Comment produit-on ? Là se situe l’arbitrage entre les ressources d’une part et le travail humain d’autre part. Le système économique dans lequel nous vivons a une lourde tendance à privilégier la machine à l’Homme. Mais à chaque fois que l’on remplace le travail humain par un robot ou un logiciel, on consomme irrémédiablement des ressources. Alors, entre le fauchage des champs à la main et la machinisation à tout-va de nos vies, trouvons un juste milieu.
En quoi l’utilisation la low-tech constitue-t-elle une arme contre le réchauffement climatique ?

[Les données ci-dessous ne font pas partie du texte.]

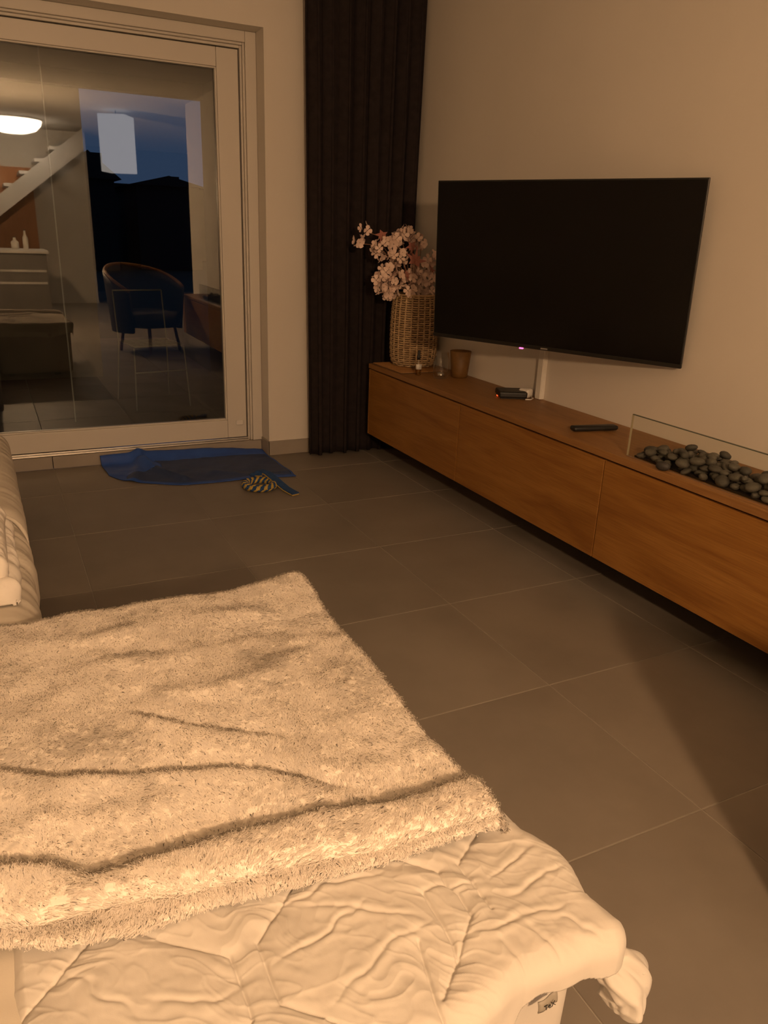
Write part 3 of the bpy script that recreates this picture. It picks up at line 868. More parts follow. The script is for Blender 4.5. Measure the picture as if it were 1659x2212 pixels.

Elle ne pourra pas enrayer le phénomène de réchauffement climatique. Le coup est déjà parti ! La principale dimension de la low-tech est sans doute celle de la résilience. Car, plus vous dépendez d’un système high-tech, et plus vous êtes prisonnier d’un fonctionnement mondialisé. Les défenseurs de la low-tech estiment que la smartcity (ville utilisant les technologies de l’information et de la communication pour améliorer la qualité des services urbains) n’est pas la ville de demain. Que penser d’une ville dont les flux et le fonctionnement seraient gérés par des multinationales californiennes, avec des données hébergées dans des data centers basés au Groenland, des capteurs fabriqués en Asie du Sud-Est avec des matières premières issues de 40 pays différents ? La low-tech prône l’inverse : entrevoir une vie plus sobre, qui fonctionne grâce à l’intelligence de l’humanité en s’affranchissant le plus possible d’un système mondialisé et de technologies asservissantes. Et ce, dans tous les domaines. Le but étant d’imaginer ce que pourrait être un système technique dans un monde en décroissance.